### Provided information ###

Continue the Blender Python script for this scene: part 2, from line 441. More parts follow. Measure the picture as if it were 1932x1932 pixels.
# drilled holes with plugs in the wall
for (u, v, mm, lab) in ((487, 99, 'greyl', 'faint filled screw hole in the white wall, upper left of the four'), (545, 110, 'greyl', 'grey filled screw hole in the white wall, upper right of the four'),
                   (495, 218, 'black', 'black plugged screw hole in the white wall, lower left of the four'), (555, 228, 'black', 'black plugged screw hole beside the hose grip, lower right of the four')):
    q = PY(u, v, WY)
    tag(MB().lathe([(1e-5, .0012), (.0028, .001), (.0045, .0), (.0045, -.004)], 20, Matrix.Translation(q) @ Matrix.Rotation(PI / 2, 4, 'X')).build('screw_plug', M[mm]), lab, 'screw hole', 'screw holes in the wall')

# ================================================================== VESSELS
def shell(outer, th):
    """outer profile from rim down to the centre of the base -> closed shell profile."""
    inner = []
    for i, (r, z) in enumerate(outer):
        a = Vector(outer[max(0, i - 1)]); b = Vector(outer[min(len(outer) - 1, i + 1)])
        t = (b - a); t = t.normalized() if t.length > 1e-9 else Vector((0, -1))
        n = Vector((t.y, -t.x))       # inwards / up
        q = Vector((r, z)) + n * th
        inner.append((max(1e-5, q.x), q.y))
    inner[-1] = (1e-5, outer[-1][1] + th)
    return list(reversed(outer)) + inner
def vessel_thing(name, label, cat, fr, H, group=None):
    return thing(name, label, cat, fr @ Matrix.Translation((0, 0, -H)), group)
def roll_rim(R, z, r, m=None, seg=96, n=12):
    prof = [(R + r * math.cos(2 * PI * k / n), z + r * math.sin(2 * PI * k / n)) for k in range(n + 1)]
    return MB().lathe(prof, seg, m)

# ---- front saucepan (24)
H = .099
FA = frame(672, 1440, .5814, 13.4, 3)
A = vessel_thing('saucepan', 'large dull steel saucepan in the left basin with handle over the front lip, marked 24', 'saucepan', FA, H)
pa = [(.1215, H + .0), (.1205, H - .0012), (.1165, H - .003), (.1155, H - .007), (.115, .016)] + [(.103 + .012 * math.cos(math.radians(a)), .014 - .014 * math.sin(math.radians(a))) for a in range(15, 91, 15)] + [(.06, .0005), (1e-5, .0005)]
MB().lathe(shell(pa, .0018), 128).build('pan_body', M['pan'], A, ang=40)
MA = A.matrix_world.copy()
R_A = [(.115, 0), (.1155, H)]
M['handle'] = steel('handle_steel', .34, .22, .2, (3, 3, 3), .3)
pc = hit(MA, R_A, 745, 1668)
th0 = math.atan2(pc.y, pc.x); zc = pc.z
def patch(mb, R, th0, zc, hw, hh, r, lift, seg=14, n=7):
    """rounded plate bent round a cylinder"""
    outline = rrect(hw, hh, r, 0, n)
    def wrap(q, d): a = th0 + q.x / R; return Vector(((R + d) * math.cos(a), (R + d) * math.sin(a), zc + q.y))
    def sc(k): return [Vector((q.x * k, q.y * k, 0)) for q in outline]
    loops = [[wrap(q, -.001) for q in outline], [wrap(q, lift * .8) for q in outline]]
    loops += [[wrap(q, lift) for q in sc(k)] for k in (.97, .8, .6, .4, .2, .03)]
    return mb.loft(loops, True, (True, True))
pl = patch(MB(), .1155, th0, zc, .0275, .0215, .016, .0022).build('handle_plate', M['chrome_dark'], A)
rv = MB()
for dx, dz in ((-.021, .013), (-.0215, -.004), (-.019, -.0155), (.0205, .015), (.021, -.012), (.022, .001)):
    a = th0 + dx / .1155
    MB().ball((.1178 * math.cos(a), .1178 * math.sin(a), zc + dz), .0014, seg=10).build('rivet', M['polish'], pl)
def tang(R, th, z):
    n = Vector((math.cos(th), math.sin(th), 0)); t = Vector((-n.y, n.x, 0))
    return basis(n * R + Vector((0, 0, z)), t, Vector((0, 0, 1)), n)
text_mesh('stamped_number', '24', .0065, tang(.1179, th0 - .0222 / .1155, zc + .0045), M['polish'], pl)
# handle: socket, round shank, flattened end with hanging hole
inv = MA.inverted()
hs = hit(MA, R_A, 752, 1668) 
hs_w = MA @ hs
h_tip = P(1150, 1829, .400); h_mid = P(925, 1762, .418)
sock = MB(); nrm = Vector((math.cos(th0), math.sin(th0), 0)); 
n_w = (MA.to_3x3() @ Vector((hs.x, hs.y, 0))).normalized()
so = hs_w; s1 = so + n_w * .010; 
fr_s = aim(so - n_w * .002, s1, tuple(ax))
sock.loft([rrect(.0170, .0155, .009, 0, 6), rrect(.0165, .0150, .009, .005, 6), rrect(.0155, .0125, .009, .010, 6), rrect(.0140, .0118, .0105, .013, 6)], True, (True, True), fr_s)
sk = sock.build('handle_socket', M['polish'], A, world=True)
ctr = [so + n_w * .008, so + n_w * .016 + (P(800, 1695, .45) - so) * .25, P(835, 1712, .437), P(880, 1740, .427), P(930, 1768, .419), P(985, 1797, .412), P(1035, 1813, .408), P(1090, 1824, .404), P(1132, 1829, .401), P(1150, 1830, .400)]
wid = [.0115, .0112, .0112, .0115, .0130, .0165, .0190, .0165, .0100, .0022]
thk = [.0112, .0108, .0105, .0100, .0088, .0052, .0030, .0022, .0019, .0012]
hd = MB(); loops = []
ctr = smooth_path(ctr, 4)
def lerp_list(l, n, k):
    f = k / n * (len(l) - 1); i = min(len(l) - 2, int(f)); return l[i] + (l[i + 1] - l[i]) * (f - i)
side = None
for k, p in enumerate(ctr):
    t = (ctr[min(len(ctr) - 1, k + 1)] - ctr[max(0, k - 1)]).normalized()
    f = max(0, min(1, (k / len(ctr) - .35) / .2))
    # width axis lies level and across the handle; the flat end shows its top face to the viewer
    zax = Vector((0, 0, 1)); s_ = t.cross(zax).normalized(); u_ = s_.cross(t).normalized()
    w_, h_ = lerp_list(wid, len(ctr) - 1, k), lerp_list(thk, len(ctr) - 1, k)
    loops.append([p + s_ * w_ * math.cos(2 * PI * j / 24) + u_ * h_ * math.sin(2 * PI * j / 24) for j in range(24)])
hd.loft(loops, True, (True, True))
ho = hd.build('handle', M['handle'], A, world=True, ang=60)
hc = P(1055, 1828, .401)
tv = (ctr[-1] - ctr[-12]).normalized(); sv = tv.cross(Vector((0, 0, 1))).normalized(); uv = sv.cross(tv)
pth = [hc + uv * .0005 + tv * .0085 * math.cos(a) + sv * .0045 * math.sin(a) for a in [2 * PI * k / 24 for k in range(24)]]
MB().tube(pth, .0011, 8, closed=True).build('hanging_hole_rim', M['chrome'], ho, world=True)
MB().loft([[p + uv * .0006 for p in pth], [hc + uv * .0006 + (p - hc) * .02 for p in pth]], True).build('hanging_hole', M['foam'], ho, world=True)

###
### Provided information ###

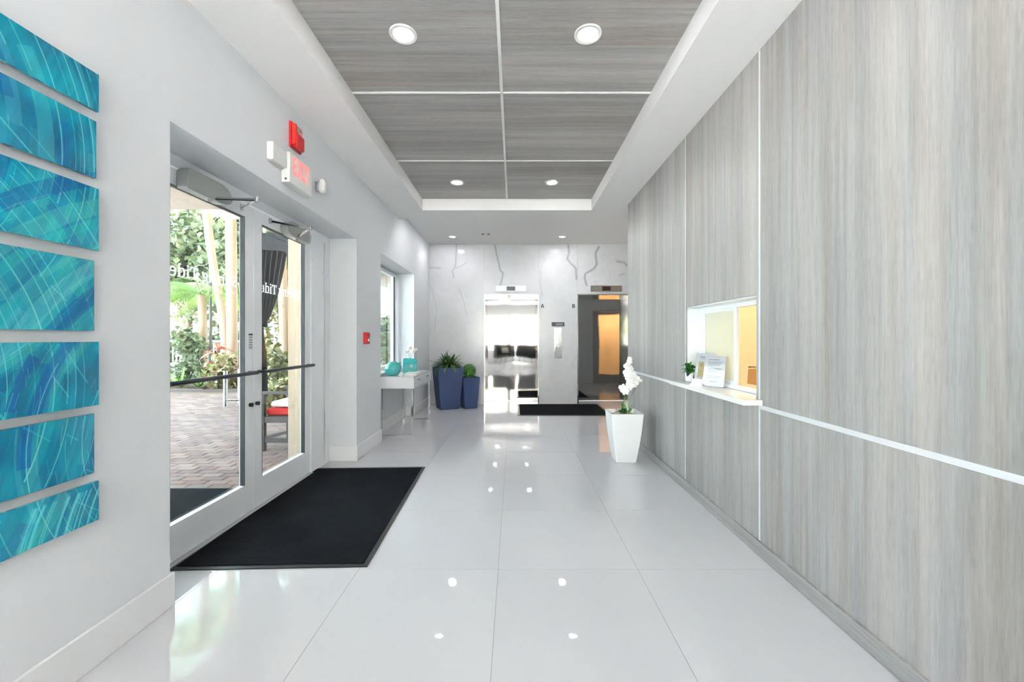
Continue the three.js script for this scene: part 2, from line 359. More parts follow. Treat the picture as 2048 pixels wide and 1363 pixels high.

###

Exactly and only the lines from the line with "Continue the Blender" to the line with "return MB().lathe(prof, seg, m)", both included, are to be printed.

Continue the Blender Python script for this scene: part 2, from line 441. More parts follow. Measure the picture as if it were 1932x1932 pixels.
# drilled holes with plugs in the wall
for (u, v, mm, lab) in ((487, 99, 'greyl', 'faint filled screw hole in the white wall, upper left of the four'), (545, 110, 'greyl', 'grey filled screw hole in the white wall, upper right of the four'),
                   (495, 218, 'black', 'black plugged screw hole in the white wall, lower left of the four'), (555, 228, 'black', 'black plugged screw hole beside the hose grip, lower right of the four')):
    q = PY(u, v, WY)
    tag(MB().lathe([(1e-5, .0012), (.0028, .001), (.0045, .0), (.0045, -.004)], 20, Matrix.Translation(q) @ Matrix.Rotation(PI / 2, 4, 'X')).build('screw_plug', M[mm]), lab, 'screw hole', 'screw holes in the wall')

# ================================================================== VESSELS
def shell(outer, th):
    """outer profile from rim down to the centre of the base -> closed shell profile."""
    inner = []
    for i, (r, z) in enumerate(outer):
        a = Vector(outer[max(0, i - 1)]); b = Vector(outer[min(len(outer) - 1, i + 1)])
        t = (b - a); t = t.normalized() if t.length > 1e-9 else Vector((0, -1))
        n = Vector((t.y, -t.x))       # inwards / up
        q = Vector((r, z)) + n * th
        inner.append((max(1e-5, q.x), q.y))
    inner[-1] = (1e-5, outer[-1][1] + th)
    return list(reversed(outer)) + inner
def vessel_thing(name, label, cat, fr, H, group=None):
    return thing(name, label, cat, fr @ Matrix.Translation((0, 0, -H)), group)
def roll_rim(R, z, r, m=None, seg=96, n=12):
    prof = [(R + r * math.cos(2 * PI * k / n), z + r * math.sin(2 * PI * k / n)) for k in range(n + 1)]
    return MB().lathe(prof, seg, m)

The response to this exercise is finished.